A word about Josh Kirby is needed at this place. Kirby was of course the cover artist for all the Discworld novels up until his death, Thief of Time being his last novel. His work was incredibly caricatural in nature, with very exaggerated figures and bright colours, not really to everybody’s tastes. Some might have found it a bit childish even, but I always liked it. To me his covers were Discworld, especially the early novels when it wasn’t all taken that seriously yet even by Pratchett himself. Therefore it made perfect sense to do an illustrated Discworld story with his drawings, just like his replacement as cover artist, Paul Kidby, would do with The Last Hero.

Without Kirby’s illustrations, what’s left is a slight but still fun story, a clever parody of the story of Faust. It all starts when a young wannabe demonologist, Eric, tries to summon a demon from the foulest regions of hell, but through one of those million to one chances that crop up nine times out of ten, he gets Rincewind. It’s unclear who’s more shocked to find this out, him or Rincewind. But certainly no one is more shocked than Rincewind when it turns out he is indeed bound by the summoning just as a real demon would’ve been…

So he has no choice but to try and grant Eric his three wishes: mastery foa ll the kingdoms of the Earth, to meet the most beautiful woman who ever lived and to live forever. In proper Discworld fashion, none of these three wishes turn out like you’d expect, but what remains unanswered is just where Rincewind is getting the power to even attempt them.

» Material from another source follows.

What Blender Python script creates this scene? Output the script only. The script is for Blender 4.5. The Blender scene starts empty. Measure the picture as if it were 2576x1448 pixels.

It’s all a trick of course, with Rincewind and Eric no more than pawns in a power struggle in hell, as more traditional minded demon aristocrats attempt to overthrown their current overlord, who is slightly too impressed with modern human management theories.

Eric‘s portrayal of hell reminded me a lot of Terry Pratchett’s earlier collaboration with Neil Gaiman, Good Omens, particularly in how hell’s old fashioned evil doing is no match to modern, impersonal human invented evil. As a story it’s not up to the standard set by the preceding few Discworld novel, in feel it’s more in line with the earliest ones.